Durch ein vielleicht zwei bis drei Meter breites Spalier dürfen
wir einige hundert Meter hindurch. Mehr Begeisterung geht kaum,
das ist Central-Park-Feeling pur. Sogar noch besser und intensiver,
dort ist die Straße nämlich mindestens zwei- bis dreimal
so breit. Ich würde gerne diese Stimmung auf der Chipkarte
festhalten, geht aber nicht, es ist so eng, dass ich beim anhalten
glatt überrollt würde. Ich versuche es mal wie Joe, der
macht das immer im Laufen. Das Ergebnis ist aber nur befriedigend,
anvisieren und abdrücken, mehr ist einfach nicht möglich
in der Enge. Schade, dieses Wahnsinns-Erlebnis hätte ich gerne
vernünftig auf Bild gehabt.
Auf der Glacichaussee geht’s rein ins Ziel, wie überall
auf der Strecke das gleiche Bild, alles voll besetzt. Ich muss noch
eine halbe Minute vor dem Zielbanner warten, will mal versuchen
ob ich mein Geburtsdatum stoppen kann. Die Minuten haben gepasst,
aber um 5 Sekunden bin ich daneben. Nachdem ich mit der Medaille
meinen verdienten Lohn abgeholt habe, gehe ich nochmal zurück
zum Zieleinlauf um noch ein paar Eindrücke einzufangen und
Silvia und Margot zu empfangen. Da läuft mir schon Johannes
B. Kerner in die Arme: „Wo gibt’s die Medaillen?“
ist er ganz scharf darauf zu wissen. 4:35 ist er gelaufen. Respekt,
für so einen megapräsenten Fernsehmann eine super Leistung.

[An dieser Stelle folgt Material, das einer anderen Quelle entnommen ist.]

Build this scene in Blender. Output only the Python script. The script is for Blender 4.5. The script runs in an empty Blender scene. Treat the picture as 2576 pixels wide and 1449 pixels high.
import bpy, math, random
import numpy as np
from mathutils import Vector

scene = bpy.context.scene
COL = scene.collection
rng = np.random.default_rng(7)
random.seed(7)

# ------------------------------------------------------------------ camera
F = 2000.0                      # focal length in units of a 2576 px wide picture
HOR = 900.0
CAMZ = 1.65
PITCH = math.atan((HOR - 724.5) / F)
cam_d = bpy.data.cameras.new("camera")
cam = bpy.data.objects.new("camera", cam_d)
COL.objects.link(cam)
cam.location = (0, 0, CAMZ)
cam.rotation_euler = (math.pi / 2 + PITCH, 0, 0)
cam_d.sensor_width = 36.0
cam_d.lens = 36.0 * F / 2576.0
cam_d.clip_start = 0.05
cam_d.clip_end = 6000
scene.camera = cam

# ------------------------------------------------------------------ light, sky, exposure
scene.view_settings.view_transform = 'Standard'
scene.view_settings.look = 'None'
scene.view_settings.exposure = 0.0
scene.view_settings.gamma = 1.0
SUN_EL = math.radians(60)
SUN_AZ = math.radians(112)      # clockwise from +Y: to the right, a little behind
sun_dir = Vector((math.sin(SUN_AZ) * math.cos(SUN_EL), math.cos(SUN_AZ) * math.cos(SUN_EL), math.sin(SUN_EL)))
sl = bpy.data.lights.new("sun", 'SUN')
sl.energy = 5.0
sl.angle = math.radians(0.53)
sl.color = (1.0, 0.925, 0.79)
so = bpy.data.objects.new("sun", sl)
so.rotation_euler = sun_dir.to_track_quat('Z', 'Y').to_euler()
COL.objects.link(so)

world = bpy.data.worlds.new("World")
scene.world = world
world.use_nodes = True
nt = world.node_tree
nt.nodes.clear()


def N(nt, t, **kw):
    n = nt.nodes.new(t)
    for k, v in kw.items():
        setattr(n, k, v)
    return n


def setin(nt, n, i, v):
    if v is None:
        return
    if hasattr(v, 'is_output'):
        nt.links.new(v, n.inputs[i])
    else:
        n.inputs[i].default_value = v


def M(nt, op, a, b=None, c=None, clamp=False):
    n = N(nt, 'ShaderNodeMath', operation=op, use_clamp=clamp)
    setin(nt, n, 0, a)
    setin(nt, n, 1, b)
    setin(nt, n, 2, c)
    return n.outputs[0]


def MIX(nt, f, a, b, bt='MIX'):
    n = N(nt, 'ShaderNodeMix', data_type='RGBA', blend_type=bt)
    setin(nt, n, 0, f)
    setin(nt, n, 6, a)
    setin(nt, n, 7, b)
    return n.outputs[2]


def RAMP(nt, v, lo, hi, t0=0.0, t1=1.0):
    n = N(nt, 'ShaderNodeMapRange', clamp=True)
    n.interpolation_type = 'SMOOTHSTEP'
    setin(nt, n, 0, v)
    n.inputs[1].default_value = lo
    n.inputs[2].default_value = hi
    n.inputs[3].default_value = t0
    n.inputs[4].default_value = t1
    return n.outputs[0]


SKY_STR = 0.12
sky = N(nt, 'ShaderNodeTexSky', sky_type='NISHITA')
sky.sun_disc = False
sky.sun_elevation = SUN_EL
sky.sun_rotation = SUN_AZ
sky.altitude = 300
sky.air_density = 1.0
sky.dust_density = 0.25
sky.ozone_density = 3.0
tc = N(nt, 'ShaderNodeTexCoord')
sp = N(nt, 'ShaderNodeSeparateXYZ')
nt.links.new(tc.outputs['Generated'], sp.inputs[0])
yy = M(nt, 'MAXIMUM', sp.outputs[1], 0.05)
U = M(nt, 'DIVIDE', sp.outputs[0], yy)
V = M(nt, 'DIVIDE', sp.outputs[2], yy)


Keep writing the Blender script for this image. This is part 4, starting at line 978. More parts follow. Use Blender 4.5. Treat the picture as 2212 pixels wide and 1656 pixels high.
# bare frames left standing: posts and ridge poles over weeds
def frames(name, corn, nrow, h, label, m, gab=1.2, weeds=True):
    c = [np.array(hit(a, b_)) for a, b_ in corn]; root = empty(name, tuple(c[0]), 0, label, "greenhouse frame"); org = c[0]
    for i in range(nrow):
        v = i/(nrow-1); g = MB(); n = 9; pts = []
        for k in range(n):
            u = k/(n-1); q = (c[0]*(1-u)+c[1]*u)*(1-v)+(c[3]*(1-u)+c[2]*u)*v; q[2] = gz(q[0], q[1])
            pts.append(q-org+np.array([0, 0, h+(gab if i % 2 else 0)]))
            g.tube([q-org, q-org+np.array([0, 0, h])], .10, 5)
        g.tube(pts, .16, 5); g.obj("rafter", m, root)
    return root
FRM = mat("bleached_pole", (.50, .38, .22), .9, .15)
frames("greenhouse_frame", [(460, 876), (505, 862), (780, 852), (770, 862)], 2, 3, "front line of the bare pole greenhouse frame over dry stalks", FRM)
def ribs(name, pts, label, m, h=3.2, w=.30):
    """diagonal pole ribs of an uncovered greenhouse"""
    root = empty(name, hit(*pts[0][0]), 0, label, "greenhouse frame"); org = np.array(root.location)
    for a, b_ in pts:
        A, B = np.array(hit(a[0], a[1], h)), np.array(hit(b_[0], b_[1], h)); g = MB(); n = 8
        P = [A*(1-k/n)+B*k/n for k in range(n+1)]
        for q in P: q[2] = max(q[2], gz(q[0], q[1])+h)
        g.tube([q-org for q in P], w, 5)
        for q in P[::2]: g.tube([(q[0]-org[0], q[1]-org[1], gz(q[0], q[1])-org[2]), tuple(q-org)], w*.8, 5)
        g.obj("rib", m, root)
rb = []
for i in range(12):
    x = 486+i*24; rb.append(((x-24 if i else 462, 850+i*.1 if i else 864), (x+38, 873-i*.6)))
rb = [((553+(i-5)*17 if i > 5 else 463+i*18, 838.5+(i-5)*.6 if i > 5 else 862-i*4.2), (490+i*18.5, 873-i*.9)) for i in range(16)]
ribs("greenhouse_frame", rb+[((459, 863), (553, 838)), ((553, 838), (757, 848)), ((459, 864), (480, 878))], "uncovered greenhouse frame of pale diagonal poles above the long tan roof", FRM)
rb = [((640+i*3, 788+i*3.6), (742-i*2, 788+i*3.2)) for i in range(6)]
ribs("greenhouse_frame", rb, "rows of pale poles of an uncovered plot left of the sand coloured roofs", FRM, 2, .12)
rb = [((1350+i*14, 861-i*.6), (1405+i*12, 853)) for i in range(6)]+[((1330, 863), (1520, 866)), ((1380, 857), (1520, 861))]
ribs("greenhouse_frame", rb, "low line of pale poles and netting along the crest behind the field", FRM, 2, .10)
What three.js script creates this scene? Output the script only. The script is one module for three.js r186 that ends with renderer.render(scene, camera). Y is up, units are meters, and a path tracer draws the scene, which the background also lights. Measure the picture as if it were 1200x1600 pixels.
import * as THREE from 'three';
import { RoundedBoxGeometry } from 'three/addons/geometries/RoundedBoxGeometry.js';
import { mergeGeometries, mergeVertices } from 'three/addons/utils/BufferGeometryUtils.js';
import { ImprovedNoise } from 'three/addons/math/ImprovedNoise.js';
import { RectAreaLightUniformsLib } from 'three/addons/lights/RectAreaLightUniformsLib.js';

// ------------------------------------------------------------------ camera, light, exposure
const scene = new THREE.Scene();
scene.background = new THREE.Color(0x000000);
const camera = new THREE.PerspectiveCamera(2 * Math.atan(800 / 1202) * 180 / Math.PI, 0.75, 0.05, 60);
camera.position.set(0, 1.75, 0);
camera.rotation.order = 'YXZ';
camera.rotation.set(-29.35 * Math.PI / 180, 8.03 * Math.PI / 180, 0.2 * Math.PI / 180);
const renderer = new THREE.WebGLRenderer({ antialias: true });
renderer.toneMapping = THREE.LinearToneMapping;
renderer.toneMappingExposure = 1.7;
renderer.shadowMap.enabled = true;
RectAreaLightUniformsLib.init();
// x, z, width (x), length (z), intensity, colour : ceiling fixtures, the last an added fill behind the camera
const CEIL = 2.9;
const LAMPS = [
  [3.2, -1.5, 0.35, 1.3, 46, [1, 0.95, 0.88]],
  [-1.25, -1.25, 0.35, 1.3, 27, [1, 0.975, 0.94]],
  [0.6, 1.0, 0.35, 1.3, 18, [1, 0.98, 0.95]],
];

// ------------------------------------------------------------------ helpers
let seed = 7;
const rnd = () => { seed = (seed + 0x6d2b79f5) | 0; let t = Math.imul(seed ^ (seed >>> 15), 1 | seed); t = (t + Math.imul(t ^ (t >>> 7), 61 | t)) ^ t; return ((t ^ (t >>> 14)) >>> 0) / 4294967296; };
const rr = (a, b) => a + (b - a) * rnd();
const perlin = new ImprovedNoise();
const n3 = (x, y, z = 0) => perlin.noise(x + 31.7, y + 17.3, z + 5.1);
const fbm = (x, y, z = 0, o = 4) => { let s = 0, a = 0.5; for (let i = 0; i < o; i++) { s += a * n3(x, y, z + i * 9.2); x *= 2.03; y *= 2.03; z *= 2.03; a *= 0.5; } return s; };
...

Dann wird’s fast kitschig oder doch romantisch? Alexander
im Bräutigams-Verkleidung mit Zylinder kniet auf der Ziellinie
nieder und macht seiner Freundin einen Heiratsantrag. Die ist völlig
überrascht und sagt ja. Nach einander kommen ein Wasserträger,
Spidermann und ein König ins Ziel. Heute haben alle ihren Spaß
gehabt, da bin ich mir sicher.
Judith hat's geschafft mit Gerhard im Schlepptau: erstens ihre Bestzeit
und dazu noch mit einer "Rettungstat" in den Bericht der
Hamburger Bild-Zeitung. Zwei Meter vor dem Ziel knickte ein völlig
fertiger Läufer direkt vor ihr in die Knie und fiel ihr fast
in die Arme. Mit einem Mitläufer nahmen sie ihn auf und transportieren
in über die Zeitmessung in die Hände der Sanitäter.
Die Zeit verinnt und langsam mache ich mir Sorgen um Margot, aber
dann läuft sie doch ein. Silvia ist nicht dabei, wie ich eigentlich
vermutet hätte, bis zur HM-Marke sind sie zusammen gelaufen
und hat sich zurückgehalten und dann Gas gegeben. Super Taktik
und das gleich beim ersten Mal. Mit einer tollen Zeit ist sie schon
längst durch und ich hab sie verpasst. Mit einem gelben Leiberl
wäre das nicht passiert, ich war bei den vielen Zieleinläufen
immer auf unsere Farbe fixiert.
Für mich hat's hat auch noch zu einem neuen Rekord gereicht,
220 Bilder habe ich noch nie "während" eines Marathons
geschossen. Am Abend wurde gefeiert, natürlich auf dem Kiez
in diversen Kneipen und dann mussten wir Silvia nach der "Großen
Enge" zwischen 850.000 euphorischen Zuschauern, noch die "Große
Freiheit" zeigen, alleine hätte sie sich nicht rein getraut.
Nach diesem großartigen Erlebnis bleibt mir nur noch eines
zu sagen: Wer heute nicht dabei war, hat definitiv was verpasst.
Danke, Hamburg, du warst fantastisch!